Sunday, December 8, 2013

Newby v. United States case brief

Newby v. United States case brief summary
797 A.2d 1233 (2002)

Defendant was convicted in the Superior Court of the District of Columbia of simple assault for using excessive force to discipline her child. She appealed.

Defendant hit and kicked her child, saying she was trying to discipline the child.
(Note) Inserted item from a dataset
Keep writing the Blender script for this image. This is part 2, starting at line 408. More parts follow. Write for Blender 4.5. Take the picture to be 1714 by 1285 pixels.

  • The appellate court held her claims that parent-child assaults could only be prosecuted under the cruelty to children statute, D.C. Code Ann. § 22-1101 (2001), or that if the simple assault statute, D.C. Code Ann. § 22-404(a) (2001), applied, malice had to be proved to overcome her parental discipline defense, were preserved for review by her motion for acquittal under D.C. Super. Ct. R. Crim. P. 29. D.C. Code Ann. § 22-404(a) (2001) made no parental discipline exceptions, but defendant could assert the parental discipline privilege as a defense under that statute. 
  • The government could elect to prosecute her under either § 22-404(a) or D.C. Code Ann. § 22-1101 (2001). 
  • The government did not have to prove her malice to overcome her parental discipline defense. 
  • Her constitutionally protected parental prerogatives were sufficiently protected by requiring the government to overcome the parental discipline defense beyond a reasonable doubt, by proving either that the child's punishment was unreasonable or that it was not genuinely disciplinary.
Defendant's conviction was affirmed.